Most people learn about cartels through news headlines or crime documentaries. The coverage focuses on arrests, seizures, and body counts. What gets lost is understanding how these organizations actually function day to day. They operate like corporations with supply chains, human resources, and strategic planning. The difference is that their product happens to be illegal, and their conflict resolution involves violence.
Writing about cartels requires research beyond surface details. You need to understand their structure, their methods, and their weaknesses. A cartel leader doesn’t personally handle every transaction or killing. He has layers of people beneath him, each with specific roles. Some manage routes, others handle money, and sicarios carry out enforcement. The leader stays insulated, giving orders through intermediaries. This structure makes prosecution difficult because proving direct involvement becomes nearly impossible.

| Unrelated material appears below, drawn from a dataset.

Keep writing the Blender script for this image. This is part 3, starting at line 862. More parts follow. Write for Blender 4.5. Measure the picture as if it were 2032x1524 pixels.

The violence serves specific purposes. It’s not random chaos. Cartels use brutality to send messages to rivals, to punish disloyalty, and to maintain fear among their workforce. When you hear about bodies displayed publicly or torture killings, that’s calculated communication. They want everyone to see what happens when you cross them. It keeps employees in line and warns competitors about challenging their territory.
Technology changed how cartels operate. They use encrypted phones, drones for surveillance, and sophisticated tracking to move product across borders. Some invest in submarines or tunnels under the border. The cat-and-mouse game with law enforcement drives constant innovation. When authorities adapt to one method, cartels develop new ones. The arms race never stops.
Corruption makes everything possible. Without bought politicians, judges, and police, cartels couldn’t function at the scale they do. Money flows into legitimate businesses, campaign contributions, and direct bribes. Some officials take payments willingly. Others get threatened into cooperation. The corruption reaches surprisingly high levels in both Mexico and the United States. That’s the uncomfortable truth most people prefer to ignore.
Writing fiction about this world means showing the complexity without glorifying it. Readers should understand how these organizations work without thinking cartel leaders are antiheroes worth admiring. They’re businessmen who chose a business model built on human suffering. The challenge is creating accurate portrayals that inform rather than romanticize. When readers finish the story, they should understand the machinery of organized crime better, but they shouldn’t mistake understanding for approval.